◆ **What the task requires**
Pictures in the data below are not part of the copy; transcribe everything else exactly.

◆ **Dataset section**
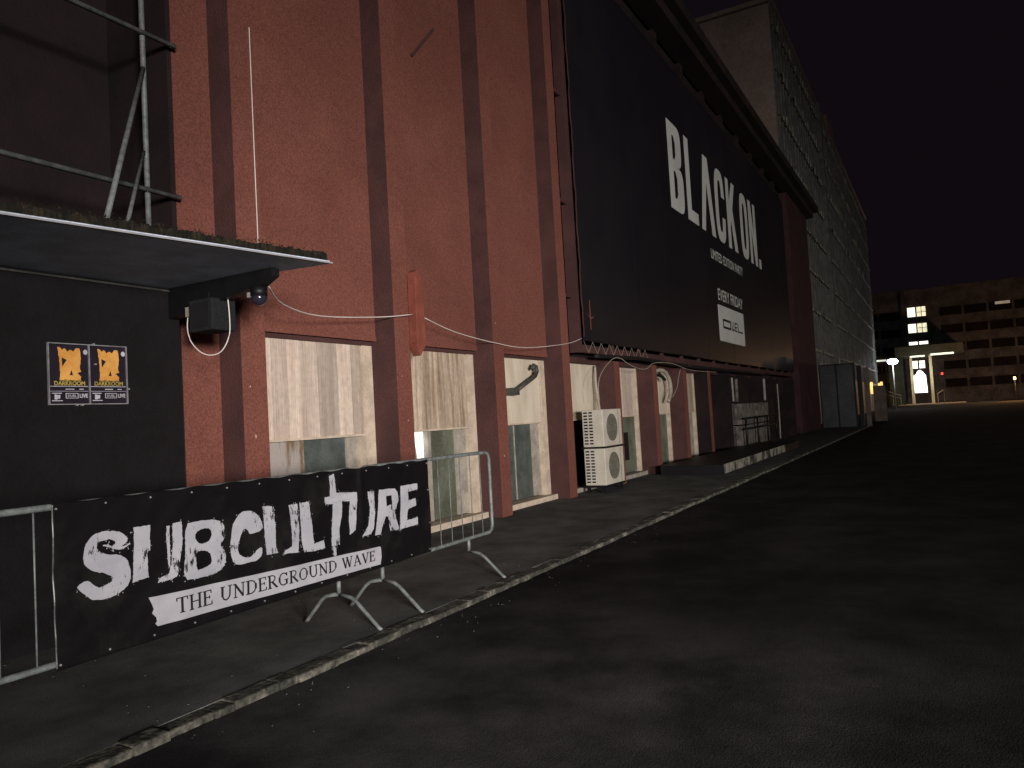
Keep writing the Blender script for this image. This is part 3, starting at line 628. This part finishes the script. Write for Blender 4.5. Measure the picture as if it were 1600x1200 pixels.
# densify strip so it follows the sheet
def dens(r, step=.04):
    out = []
    for a, b2 in zip(r, r[1:]+r[:1]):
        a, b2 = Vector(a), Vector(b2); n = max(1, int((b2-a).length/step))
        out += [tuple(a.lerp(b2, k_/n)) for k_ in range(n)]
    return out
m = MB()
NSL = 60
x0_, x1_ = 2.72, 4.655
for i in range(NSL):
    a = x0_+(x1_-x0_)*i/NSL; b2 = x0_+(x1_-x0_)*(i+1)/NSL
    tp = lambda x: .568-(x-2.68)*.0302; bt = lambda x: .400-(x-2.75)*.0155
    for q_ in range(6):
        lo_, hi_ = (lambda x, f=q_/6: bt(x)+(tp(x)-bt(x))*f), (lambda x, f=(q_+1)/6: bt(x)+(tp(x)-bt(x))*f)
        m.poly([[(a, lo_(a)), (b2, lo_(b2)), (b2, hi_(b2)), (a, hi_(a))]], fN, 1)
m.poly([[(2.672, .570), (2.7202, tp(2.72)), (2.7202, bt(2.72)), (2.705, .418), (2.722, .435), (2.712, .452), (2.69, .478), (2.70, .50), (2.69, .528)]], fN, 1)
m.poly([[(4.6548, bt(4.655)+.012), (4.668, .425), (4.672, .50), (4.6548, tp(4.655))]], fN, 1)
st = m.build('white_strip', STRIPE, bn)
# serif capitals, drawn as strokes in a 1-high cell
K, k_ = .15, .07
SER = {
 'T': (.78, [([(.39, 0), (.39, 1)], K), ([(.03, .97), (.75, .97)], k_), ([(.05, 1), (.05, .78)], k_), ([(.73, 1), (.73, .78)], k_), ([(.24, .02), (.54, .02)], k_)]),
 'H': (.88, [([(.15, 0), (.15, 1)], K), ([(.72, 0), (.72, 1)], K), ([(.15, .52), (.72, .52)], k_), ([(.0, .02), (.3, .02)], k_), ([(0, .98), (.3, .98)], k_), ([(.57, .02), (.87, .02)], k_), ([(.57, .98), (.87, .98)], k_)]),
 'E': (.68, [([(.15, 0), (.15, 1)], K), ([(0, .98), (.6, .98)], k_), ([(0, .02), (.64, .02)], k_), ([(.15, .53), (.48, .53)], k_), ([(.59, 1), (.59, .78)], k_), ([(.63, 0), (.63, .24)], k_), ([(.48, .63), (.48, .42)], k_)]),
 'U': (.86, [([(.17, 1), (.17, .32), (.24, .12), (.42, .02), (.6, .1), (.7, .3), (.7, 1)], .1), ([(.14, 1), (.14, .3)], K), ([(0, .98), (.32, .98)], k_), ([(.56, .98), (.86, .98)], k_)]),
 'N': (.90, [([(.17, 0), (.17, 1)], .08), ([(.14, .98), (.75, .02)], K), ([(.74, 0), (.74, 1)], .08), ([(0, .98), (.22, .98)], k_), ([(.03, .02), (.31, .02)], k_), ([(.6, .98), (.88, .98)], k_)]),
 'D': (.86, [([(.16, 0), (.16, 1)], K), ([(.0, .98), (.4, .98), (.62, .86), (.74, .62), (.74, .38), (.62, .14), (.4, .02), (0, .02)], .085), ([(.74, .7), (.74, .3)], K)]),
 'R': (.80, [([(.16, 0), (.16, 1)], K), ([(0, .98), (.4, .98), (.56, .88), (.58, .72), (.5, .57), (.36, .5), (.16, .5)], .085), ([(.34, .5), (.72, .02)], K), ([(0, .02), (.32, .02)], k_), ([(.66, .02), (.82, .02)], k_)]),
 'G': (.86, [([(.72, .76), (.6, .92), (.42, .98), (.22, .88), (.1, .66), (.1, .36), (.22, .12), (.44, .02), (.7, .1)], .09), ([(.1, .7), (.1, .32)], K), ([(.7, .06), (.7, .42)], K), ([(.52, .43), (.84, .43)], k_), ([(.72, .98), (.72, .72)], k_)]),
 'O': (.90, [([(.44, .98), (.22, .88), (.1, .64), (.1, .36), (.22, .12), (.44, .02), (.66, .12), (.78, .36), (.78, .64), (.66, .88), (.44, .98)], .085), ([(.1, .68), (.1, .32)], K), ([(.78, .68), (.78, .32)], K)]),
 'W': (1.12, [([(.12, .98), (.36, .02)], K), ([(.36, .02), (.56, .98)], .07), ([(.54, .98), (.78, .02)], K), ([(.78, .02), (1.0, .98)], .07), ([(0, .98), (.26, .98)], k_), ([(.44, .98), (.66, .98)], k_), ([(.88, .98), (1.1, .98)], k_)]),
 'A': (.82, [([(.1, 0), (.4, 1)], .07), ([(.38, 1), (.72, 0)], K), ([(.2, .34), (.6, .34)], k_), ([(0, .02), (.24, .02)], k_), ([(.58, .02), (.84, .02)], k_)]),
 'V': (.82, [([(.12, .98), (.42, .02)], K), ([(.42, .02), (.7, .98)], .07), ([(0, .98), (.28, .98)], k_), ([(.56, .98), (.8, .98)], k_)]),
 ' ': (.42, [])}
TXT = 'THE UNDERGROUND WAVE'
tot = sum(SER[c][0]+.07 for c in TXT); X0, X1 = 2.835, 4.60; sx = (X1-X0)/tot
m = MB(); x = X0; lay = 0
for c in TXT:
    wd_, st_ = SER[c]
    ch = .088-.012*(x-X0)/(X1-X0); zb = .440-(x-X0)*.0165
    for pts, t in st_:
        for qd in stroke(pts, t):
            lay += 1; e = (lay % 7)*.0001
            m.poly([[(x+u*sx, zb+v*ch) for u, v in qd]], lambda u, v, t, e=e: (u, fN2(u, v, t)[1]-e, v), 1)
    x += (wd_+.07)*sx
m.build('lettering', DARK, st)
m = MB()
for i in range(13):
    u = bx0+.02+i*.262; u = min(u, bx1-.02)
    for v in (bz1-.028-.018*(u-bx0)/3.18, bz0+.028+.02*(u-bx0)/3.18):
        MB().tube([(u, wave(u, v)-.002, v), (u, wave(u, v)-.006, v)], .0055, 8).build('grommet', DULL, bn)
for v in (.6, .88): MB().tube([(bx1-.02, wave(bx1-.02, v)-.002, v), (bx1-.02, wave(bx1-.02, v)-.007, v)], .0055, 8).build('grommet', DULL, bn)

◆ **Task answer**
Keep writing the Blender script for this image. This is part 3, starting at line 628. This part finishes the script. Write for Blender 4.5. Measure the picture as if it were 1600x1200 pixels.
# densify strip so it follows the sheet
def dens(r, step=.04):
    out = []
    for a, b2 in zip(r, r[1:]+r[:1]):
        a, b2 = Vector(a), Vector(b2); n = max(1, int((b2-a).length/step))
        out += [tuple(a.lerp(b2, k_/n)) for k_ in range(n)]
    return out
m = MB()
NSL = 60
x0_, x1_ = 2.72, 4.655
for i in range(NSL):
    a = x0_+(x1_-x0_)*i/NSL; b2 = x0_+(x1_-x0_)*(i+1)/NSL
    tp = lambda x: .568-(x-2.68)*.0302; bt = lambda x: .400-(x-2.75)*.0155
    for q_ in range(6):
        lo_, hi_ = (lambda x, f=q_/6: bt(x)+(tp(x)-bt(x))*f), (lambda x, f=(q_+1)/6: bt(x)+(tp(x)-bt(x))*f)
        m.poly([[(a, lo_(a)), (b2, lo_(b2)), (b2, hi_(b2)), (a, hi_(a))]], fN, 1)
m.poly([[(2.672, .570), (2.7202, tp(2.72)), (2.7202, bt(2.72)), (2.705, .418), (2.722, .435), (2.712, .452), (2.69, .478), (2.70, .50), (2.69, .528)]], fN, 1)
m.poly([[(4.6548, bt(4.655)+.012), (4.668, .425), (4.672, .50), (4.6548, tp(4.655))]], fN, 1)
st = m.build('white_strip', STRIPE, bn)
# serif capitals, drawn as strokes in a 1-high cell
K, k_ = .15, .07
SER = {
 'T': (.78, [([(.39, 0), (.39, 1)], K), ([(.03, .97), (.75, .97)], k_), ([(.05, 1), (.05, .78)], k_), ([(.73, 1), (.73, .78)], k_), ([(.24, .02), (.54, .02)], k_)]),
 'H': (.88, [([(.15, 0), (.15, 1)], K), ([(.72, 0), (.72, 1)], K), ([(.15, .52), (.72, .52)], k_), ([(.0, .02), (.3, .02)], k_), ([(0, .98), (.3, .98)], k_), ([(.57, .02), (.87, .02)], k_), ([(.57, .98), (.87, .98)], k_)]),
 'E': (.68, [([(.15, 0), (.15, 1)], K), ([(0, .98), (.6, .98)], k_), ([(0, .02), (.64, .02)], k_), ([(.15, .53), (.48, .53)], k_), ([(.59, 1), (.59, .78)], k_), ([(.63, 0), (.63, .24)], k_), ([(.48, .63), (.48, .42)], k_)]),
 'U': (.86, [([(.17, 1), (.17, .32), (.24, .12), (.42, .02), (.6, .1), (.7, .3), (.7, 1)], .1), ([(.14, 1), (.14, .3)], K), ([(0, .98), (.32, .98)], k_), ([(.56, .98), (.86, .98)], k_)]),
 'N': (.90, [([(.17, 0), (.17, 1)], .08), ([(.14, .98), (.75, .02)], K), ([(.74, 0), (.74, 1)], .08), ([(0, .98), (.22, .98)], k_), ([(.03, .02), (.31, .02)], k_), ([(.6, .98), (.88, .98)], k_)]),
 'D': (.86, [([(.16, 0), (.16, 1)], K), ([(.0, .98), (.4, .98), (.62, .86), (.74, .62), (.74, .38), (.62, .14), (.4, .02), (0, .02)], .085), ([(.74, .7), (.74, .3)], K)]),
 'R': (.80, [([(.16, 0), (.16, 1)], K), ([(0, .98), (.4, .98), (.56, .88), (.58, .72), (.5, .57), (.36, .5), (.16, .5)], .085), ([(.34, .5), (.72, .02)], K), ([(0, .02), (.32, .02)], k_), ([(.66, .02), (.82, .02)], k_)]),
 'G': (.86, [([(.72, .76), (.6, .92), (.42, .98), (.22, .88), (.1, .66), (.1, .36), (.22, .12), (.44, .02), (.7, .1)], .09), ([(.1, .7), (.1, .32)], K), ([(.7, .06), (.7, .42)], K), ([(.52, .43), (.84, .43)], k_), ([(.72, .98), (.72, .72)], k_)]),
 'O': (.90, [([(.44, .98), (.22, .88), (.1, .64), (.1, .36), (.22, .12), (.44, .02), (.66, .12), (.78, .36), (.78, .64), (.66, .88), (.44, .98)], .085), ([(.1, .68), (.1, .32)], K), ([(.78, .68), (.78, .32)], K)]),
 'W': (1.12, [([(.12, .98), (.36, .02)], K), ([(.36, .02), (.56, .98)], .07), ([(.54, .98), (.78, .02)], K), ([(.78, .02), (1.0, .98)], .07), ([(0, .98), (.26, .98)], k_), ([(.44, .98), (.66, .98)], k_), ([(.88, .98), (1.1, .98)], k_)]),
 'A': (.82, [([(.1, 0), (.4, 1)], .07), ([(.38, 1), (.72, 0)], K), ([(.2, .34), (.6, .34)], k_), ([(0, .02), (.24, .02)], k_), ([(.58, .02), (.84, .02)], k_)]),
 'V': (.82, [([(.12, .98), (.42, .02)], K), ([(.42, .02), (.7, .98)], .07), ([(0, .98), (.28, .98)], k_), ([(.56, .98), (.8, .98)], k_)]),
 ' ': (.42, [])}
TXT = 'THE UNDERGROUND WAVE'
tot = sum(SER[c][0]+.07 for c in TXT); X0, X1 = 2.835, 4.60; sx = (X1-X0)/tot
m = MB(); x = X0; lay = 0
for c in TXT:
    wd_, st_ = SER[c]
    ch = .088-.012*(x-X0)/(X1-X0); zb = .440-(x-X0)*.0165
    for pts, t in st_:
        for qd in stroke(pts, t):
            lay += 1; e = (lay % 7)*.0001
            m.poly([[(x+u*sx, zb+v*ch) for u, v in qd]], lambda u, v, t, e=e: (u, fN2(u, v, t)[1]-e, v), 1)
    x += (wd_+.07)*sx
m.build('lettering', DARK, st)
m = MB()
for i in range(13):
    u = bx0+.02+i*.262; u = min(u, bx1-.02)
    for v in (bz1-.028-.018*(u-bx0)/3.18, bz0+.028+.02*(u-bx0)/3.18):
        MB().tube([(u, wave(u, v)-.002, v), (u, wave(u, v)-.006, v)], .0055, 8).build('grommet', DULL, bn)
for v in (.6, .88): MB().tube([(bx1-.02, wave(bx1-.02, v)-.002, v), (bx1-.02, wave(bx1-.02, v)-.007, v)], .0055, 8).build('grommet', DULL, bn)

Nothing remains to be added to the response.